- Information supplied
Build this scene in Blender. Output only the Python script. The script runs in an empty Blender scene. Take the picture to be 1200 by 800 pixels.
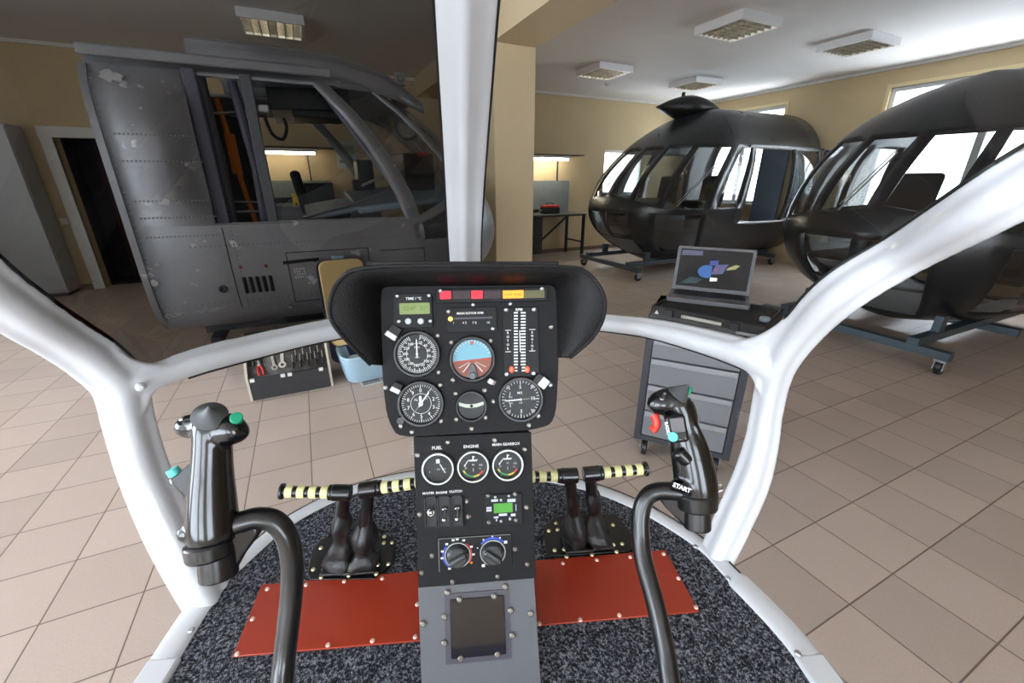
import bpy, bmesh, math, random
from mathutils import Vector, Matrix, Euler, noise
random.seed(7)
R = math.radians
SC = bpy.context.scene
COL = SC.collection
# ---------------------------------------------------------------- camera model (taken from the tile grid and the verticals)
FPX, PITCH, YAW, EYE = 487.0, R(21.15), R(25.45), 1.5
CP, SP = math.cos(PITCH), math.sin(PITCH)
CY, SY = math.cos(YAW), math.sin(YAW)

def C(x, y, z):                      # camera-levelled coordinates -> world (world X/Y run along the hall's walls)
    return Vector((CY*x + SY*y, -SY*x + CY*y, EYE + z))
def RAY(px, py):
    a = (px-600)/FPX; b = (400-py)/FPX
    v = C(a, CP+b*SP, -SP+b*CP); v.z -= EYE
    return v
def P(px, py, t):
    v = RAY(px, py)*t; v.z += EYE
    return v
EYEV = Vector((0, 0, EYE))
def ONZ(px, py, z):
    d = RAY(px, py); return EYEV + d*((z-EYE)/d.z)
def ONP(px, py, p0, n):
    d = RAY(px, py); return EYEV + d*((p0-EYEV).dot(n)/d.dot(n))

# ---------------------------------------------------------------- materials
def lin(c):
    return tuple(((x/255)/12.92 if x/255 <= .04045 else (((x/255)+.055)/1.055)**2.4) for x in c)
MATS = {}
def mat(name, rgb, rough=.5, metal=0, coat=0, bump=0, bscale=200, var=0, vscale=20, emit=0, ecol=None, spec=.5, alpha=1, dirt=None, dscale=8):
    if name in MATS: return MATS[name]
    m = bpy.data.materials.new(name); m.use_nodes = True
    nt = m.node_tree; b = nt.nodes['Principled BSDF']
    c = lin(rgb) + (1,)
    b.inputs['Base Color'].default_value = c
    b.inputs['Roughness'].default_value = rough
    b.inputs['Metallic'].default_value = metal
    b.inputs['Coat Weight'].default_value = coat
    b.inputs['Specular IOR Level'].default_value = spec
    tc = nt.nodes.new('ShaderNodeTexCoord')
    if var or dirt:
        n = nt.nodes.new('ShaderNodeTexNoise'); n.inputs['Scale'].default_value = vscale if not dirt else dscale; n.inputs['Detail'].default_value = 6
        nt.links.new(tc.outputs['Object'], n.inputs['Vector'])
        mx = nt.nodes.new('ShaderNodeMix'); mx.data_type = 'RGBA'
        rp = nt.nodes.new('ShaderNodeMapRange'); rp.inputs[1].default_value = .35; rp.inputs[2].default_value = .7
        nt.links.new(n.outputs[0], rp.inputs[0]); nt.links.new(rp.outputs[0], mx.inputs[0])
        mx.inputs[6].default_value = c
        mx.inputs[7].default_value = (lin(dirt)+(1,)) if dirt else tuple(x*(1-var) for x in c[:3]) + (1,)
        nt.links.new(mx.outputs[2], b.inputs['Base Color'])
    if bump:
        n = nt.nodes.new('ShaderNodeTexNoise'); n.inputs['Scale'].default_value = bscale; n.inputs['Detail'].default_value = 3
        nt.links.new(tc.outputs['Object'], n.inputs['Vector'])
        bp = nt.nodes.new('ShaderNodeBump'); bp.inputs['Strength'].default_value = bump; bp.inputs['Distance'].default_value = .002
        nt.links.new(n.outputs[0], bp.inputs['Height']); nt.links.new(bp.outputs[0], b.inputs['Normal'])
    if emit:
        b.inputs['Emission Color'].default_value = lin(ecol or rgb) + (1,)
        b.inputs['Emission Strength'].default_value = emit
    MATS[name] = m
    return m
def glass(name, tint, gloss=1.0, rough=0.0, base=.0):
    """thin pane: light passes straight through with a tint, fresnel reflection on top"""
    if name in MATS: return MATS[name]
    m = bpy.data.materials.new(name); m.use_nodes = True; nt = m.node_tree
    for n in list(nt.nodes): nt.nodes.remove(n)
    o = nt.nodes.new('ShaderNodeOutputMaterial'); mx = nt.nodes.new('ShaderNodeMixShader')
    t = nt.nodes.new('ShaderNodeBsdfTransparent'); g = nt.nodes.new('ShaderNodeBsdfGlossy')
    t.inputs[0].default_value = (*tint, 1); g.inputs['Roughness'].default_value = rough; g.inputs[0].default_value = (gloss, gloss, gloss, 1)
    lw = nt.nodes.new('ShaderNodeLayerWeight'); lw.inputs[0].default_value = .5
    pw = nt.nodes.new('ShaderNodeMath'); pw.operation = 'POWER'; pw.inputs[1].default_value = 5; nt.links.new(lw.outputs['Facing'], pw.inputs[0])
    mr = nt.nodes.new('ShaderNodeMath'); mr.operation = 'MULTIPLY_ADD'; mr.inputs[1].default_value = .9; mr.inputs[2].default_value = .04+base; mr.use_clamp = True
    nt.links.new(pw.outputs[0], mr.inputs[0]); nt.links.new(mr.outputs[0], mx.inputs[0])
    nt.links.new(t.outputs[0], mx.inputs[1]); nt.links.new(g.outputs[0], mx.inputs[2]); nt.links.new(mx.outputs[0], o.inputs[0])
    MATS[name] = m
    return m

# ---------------------------------------------------------------- mesh builder
W = {}                                # object -> its world matrix
def catmull(pts, n=6, closed=False):
    pts = [Vector(p) for p in pts]; out = []; N = len(pts)
    rng = range(N if closed else N-1)
    for i in rng:
        g = lambda k: pts[k % N] if closed else pts[max(0, min(N-1, k))]
        p0, p1, p2, p3 = g(i-1), g(i), g(i+1), g(i+2)
        for k in range(n):
            t = k/n
            out.append(.5*((2*p1) + (p2-p0)*t + (2*p0-5*p1+4*p2-p3)*t*t + (3*p1-3*p2+p3-p0)*t**3))
    if not closed: out.append(pts[-1])
    return out
def chaikin(pts, it=2, closed=True):
    for _ in range(it):
        o = []
        N = len(pts)
        for i in range(N if closed else N-1):
            a, b = pts[i], pts[(i+1) % N]
            o.append((a[0]*.75+b[0]*.25, a[1]*.75+b[1]*.25)); o.append((a[0]*.25+b[0]*.75, a[1]*.25+b[1]*.75))
        pts = o
    return pts
CIRC = lambda n=12: [(math.cos(2*math.pi*i/n), math.sin(2*math.pi*i/n)) for i in range(n)]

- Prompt
Reproduce the whole listing above word for word, but not its pictures.

- Result
Build this scene in Blender. Output only the Python script. The script runs in an empty Blender scene. Take the picture to be 1200 by 800 pixels.
import bpy, bmesh, math, random
from mathutils import Vector, Matrix, Euler, noise
random.seed(7)
R = math.radians
SC = bpy.context.scene
COL = SC.collection
# ---------------------------------------------------------------- camera model (taken from the tile grid and the verticals)
FPX, PITCH, YAW, EYE = 487.0, R(21.15), R(25.45), 1.5
CP, SP = math.cos(PITCH), math.sin(PITCH)
CY, SY = math.cos(YAW), math.sin(YAW)

def C(x, y, z):                      # camera-levelled coordinates -> world (world X/Y run along the hall's walls)
    return Vector((CY*x + SY*y, -SY*x + CY*y, EYE + z))
def RAY(px, py):
    a = (px-600)/FPX; b = (400-py)/FPX
    v = C(a, CP+b*SP, -SP+b*CP); v.z -= EYE
    return v
def P(px, py, t):
    v = RAY(px, py)*t; v.z += EYE
    return v
EYEV = Vector((0, 0, EYE))
def ONZ(px, py, z):
    d = RAY(px, py); return EYEV + d*((z-EYE)/d.z)
def ONP(px, py, p0, n):
    d = RAY(px, py); return EYEV + d*((p0-EYEV).dot(n)/d.dot(n))

# ---------------------------------------------------------------- materials
def lin(c):
    return tuple(((x/255)/12.92 if x/255 <= .04045 else (((x/255)+.055)/1.055)**2.4) for x in c)
MATS = {}
def mat(name, rgb, rough=.5, metal=0, coat=0, bump=0, bscale=200, var=0, vscale=20, emit=0, ecol=None, spec=.5, alpha=1, dirt=None, dscale=8):
    if name in MATS: return MATS[name]
    m = bpy.data.materials.new(name); m.use_nodes = True
    nt = m.node_tree; b = nt.nodes['Principled BSDF']
    c = lin(rgb) + (1,)
    b.inputs['Base Color'].default_value = c
    b.inputs['Roughness'].default_value = rough
    b.inputs['Metallic'].default_value = metal
    b.inputs['Coat Weight'].default_value = coat
    b.inputs['Specular IOR Level'].default_value = spec
    tc = nt.nodes.new('ShaderNodeTexCoord')
    if var or dirt:
        n = nt.nodes.new('ShaderNodeTexNoise'); n.inputs['Scale'].default_value = vscale if not dirt else dscale; n.inputs['Detail'].default_value = 6
        nt.links.new(tc.outputs['Object'], n.inputs['Vector'])
        mx = nt.nodes.new('ShaderNodeMix'); mx.data_type = 'RGBA'
        rp = nt.nodes.new('ShaderNodeMapRange'); rp.inputs[1].default_value = .35; rp.inputs[2].default_value = .7
        nt.links.new(n.outputs[0], rp.inputs[0]); nt.links.new(rp.outputs[0], mx.inputs[0])
        mx.inputs[6].default_value = c
        mx.inputs[7].default_value = (lin(dirt)+(1,)) if dirt else tuple(x*(1-var) for x in c[:3]) + (1,)
        nt.links.new(mx.outputs[2], b.inputs['Base Color'])
    if bump:
        n = nt.nodes.new('ShaderNodeTexNoise'); n.inputs['Scale'].default_value = bscale; n.inputs['Detail'].default_value = 3
        nt.links.new(tc.outputs['Object'], n.inputs['Vector'])
        bp = nt.nodes.new('ShaderNodeBump'); bp.inputs['Strength'].default_value = bump; bp.inputs['Distance'].default_value = .002
        nt.links.new(n.outputs[0], bp.inputs['Height']); nt.links.new(bp.outputs[0], b.inputs['Normal'])
    if emit:
        b.inputs['Emission Color'].default_value = lin(ecol or rgb) + (1,)
        b.inputs['Emission Strength'].default_value = emit
    MATS[name] = m
    return m
def glass(name, tint, gloss=1.0, rough=0.0, base=.0):
    """thin pane: light passes straight through with a tint, fresnel reflection on top"""
    if name in MATS: return MATS[name]
    m = bpy.data.materials.new(name); m.use_nodes = True; nt = m.node_tree
    for n in list(nt.nodes): nt.nodes.remove(n)
    o = nt.nodes.new('ShaderNodeOutputMaterial'); mx = nt.nodes.new('ShaderNodeMixShader')
    t = nt.nodes.new('ShaderNodeBsdfTransparent'); g = nt.nodes.new('ShaderNodeBsdfGlossy')
    t.inputs[0].default_value = (*tint, 1); g.inputs['Roughness'].default_value = rough; g.inputs[0].default_value = (gloss, gloss, gloss, 1)
    lw = nt.nodes.new('ShaderNodeLayerWeight'); lw.inputs[0].default_value = .5
    pw = nt.nodes.new('ShaderNodeMath'); pw.operation = 'POWER'; pw.inputs[1].default_value = 5; nt.links.new(lw.outputs['Facing'], pw.inputs[0])
    mr = nt.nodes.new('ShaderNodeMath'); mr.operation = 'MULTIPLY_ADD'; mr.inputs[1].default_value = .9; mr.inputs[2].default_value = .04+base; mr.use_clamp = True
    nt.links.new(pw.outputs[0], mr.inputs[0]); nt.links.new(mr.outputs[0], mx.inputs[0])
    nt.links.new(t.outputs[0], mx.inputs[1]); nt.links.new(g.outputs[0], mx.inputs[2]); nt.links.new(mx.outputs[0], o.inputs[0])
    MATS[name] = m
    return m

# ---------------------------------------------------------------- mesh builder
W = {}                                # object -> its world matrix
def catmull(pts, n=6, closed=False):
    pts = [Vector(p) for p in pts]; out = []; N = len(pts)
    rng = range(N if closed else N-1)
    for i in rng:
        g = lambda k: pts[k % N] if closed else pts[max(0, min(N-1, k))]
        p0, p1, p2, p3 = g(i-1), g(i), g(i+1), g(i+2)
        for k in range(n):
            t = k/n
            out.append(.5*((2*p1) + (p2-p0)*t + (2*p0-5*p1+4*p2-p3)*t*t + (3*p1-3*p2+p3-p0)*t**3))
    if not closed: out.append(pts[-1])
    return out
def chaikin(pts, it=2, closed=True):
    for _ in range(it):
        o = []
        N = len(pts)
        for i in range(N if closed else N-1):
            a, b = pts[i], pts[(i+1) % N]
            o.append((a[0]*.75+b[0]*.25, a[1]*.75+b[1]*.25)); o.append((a[0]*.25+b[0]*.75, a[1]*.25+b[1]*.75))
        pts = o
    return pts
CIRC = lambda n=12: [(math.cos(2*math.pi*i/n), math.sin(2*math.pi*i/n)) for i in range(n)]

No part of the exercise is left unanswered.